A high- ranking member of the PDP equally shared this perspective “when you look at the latest statements credited to the Vice President and for which he had not denied, you can then begin to imagine what his boss, President Obasanjo had been going through all along …There was the issue of the presidential primaries of 2003 and which people were already beginning to overlook. But the truth of the matter is that when you look at recent statements credited to the Vice President, it would be very clear that what has been going on is a matter of clear and manifest disloyalty.” 

The incriminating statements (being cited) were contained in a published interview in which the Vice President vented his animus and bitterness with the president. The latter rallied to publicly respond to some of the issues raised in the Vice President’s interview. Responded Obasanjo “When there was a case of doubtful loyalty on the part of the Vice President, revealed Obasanjo, I took the Bible and the Koran and said between the two of us, I want you to swear to an oath of loyalty…but he refused to swear because there were proven cases of disloyalty on his part…it was bad…I read the interview by the Vice President in Thisday of August 22 and a couple of other statements he has made. I think they contain a lot of misinformation and misrepresentation. He said I swore to him, I did not swear. I did not swear to him. For what?” 
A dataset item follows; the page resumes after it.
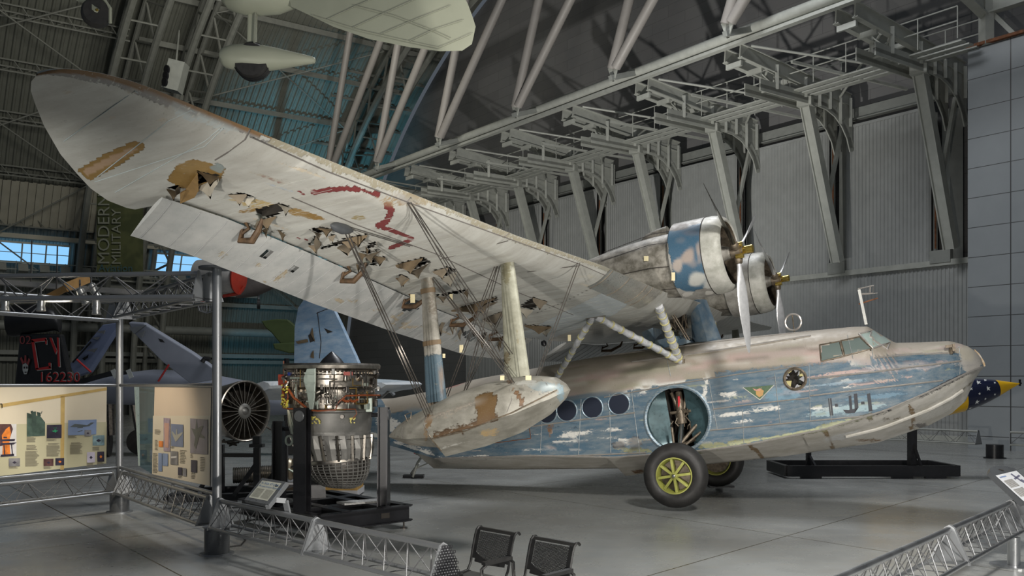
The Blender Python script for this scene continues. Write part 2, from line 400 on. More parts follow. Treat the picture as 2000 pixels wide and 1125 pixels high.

Two days before the Peoples Democratic Party, PDP, presidential primaries, the BBC Hausa service sought clarifications from Abubakar on the speculation that he may not run with Obasanjo. Rather than employ the occasion to calm the waters, he chose to fan the embers of discord with his principal. He said he has not made up his mind on any of the three options he entertained.

The bad blood between the two would ultimately result in the theatre of the absurd in which a serving Vice President deserted the party ticket that brought him to office to pick up nomination as presidential candidate of another political party.

The irony was that President Obasanjo had quietly fashioned an eight year succession plan intended to make his vice president the natural successor. He justified the unusually broad authority he granted Abubakar over the economy and various local matters as deliberate preparation: in a second term he planned to turn over Nigeria’s foreign affairs to the deputy, thereby pairing hands on economic stewardship with diplomatic management. The media were quick to grasp the political significance of that empowerment, observing that “apart from letting the number two citizen run the economy, the president more or less conceded to the political sagacity of his deputy in getting complex problems solved.”

Education entrepreneurs like Datti Baba Ahmed are right to insist on competence and credibility. But transforming insinuation into investigation requires organized reforms: constitutional clarity about executive roles, robust intra party democracy, professionalised security protocols, independent oversight mechanisms, and long term investment in education and development across regions.